Breaking ground on expensive new facilities is not without risk. Demand for MBAs remains soft. Some schools, particularly lower down the pecking-order, may find their new state-of-the-art classrooms sparsely populated. In the 2012-13 testing year there were 238,000 entries for GMATs, the de facto business-school entrance exam. That is 50,000 fewer tests taken than the year before and the lowest number for six years.

For some schools, the risk is lower. The University of Cambridge's Judge Business School is raising £52m ($85m) for a new building that will, among other things, house its lucrative non-degree executive-education programmes. These are currently scattered around Cambridge's other colleges. Judge thinks it will recoup the outlay of bringing them together under one, expensive roof within a few years.

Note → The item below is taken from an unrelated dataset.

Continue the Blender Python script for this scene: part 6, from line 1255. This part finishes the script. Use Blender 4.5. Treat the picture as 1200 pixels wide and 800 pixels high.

In any case, the money for most big schools' projects comes from wealthy alumni and sponsors, who do not expect it back. Of the $600m Columbia is raising, for example, only $100m is from university coffers. The rest will come from gifts, including donations of $100m each from two private-equity fund managers, Ronald Perelman and Henry Kravis. Kellogg says not a single tuition-fee dollar will be spent on its new building.

Indeed, one reason more schools can afford big capital projects is that they have turned philanthropy into a professional business. Nearly all the top schools now employ full-time fund-raisers. Their preferred targets tend to be former students who have made it big since graduation. Deans are often judged on just two criteria: how a school fares in rankings (including ours, at economist.com/whichmba) and how much money they have screwed out of rich alumni.

But if there is little financial risk to schools, there is a danger of obsolescence. Higher education is, many think, on the brink of being disrupted by distance-learning technology. In the future, many more students are expected to study remotely. Trophy campuses could become relics. "Our industry is about to transform itself," says Sally Blount, Kellogg's dean. "And you have to decide whether you are in or out of face-to-face education."

Being "in" means investing now in better facilities, to keep up with rivals. The best schools, Ms Blount thinks, will continue to attract students to campus; the lure of networking and securing a brand-name degree will not diminish. Yet some are hedging their bets. As Yale opened its fancy new campus, its website was plugging its "new generation of online courses".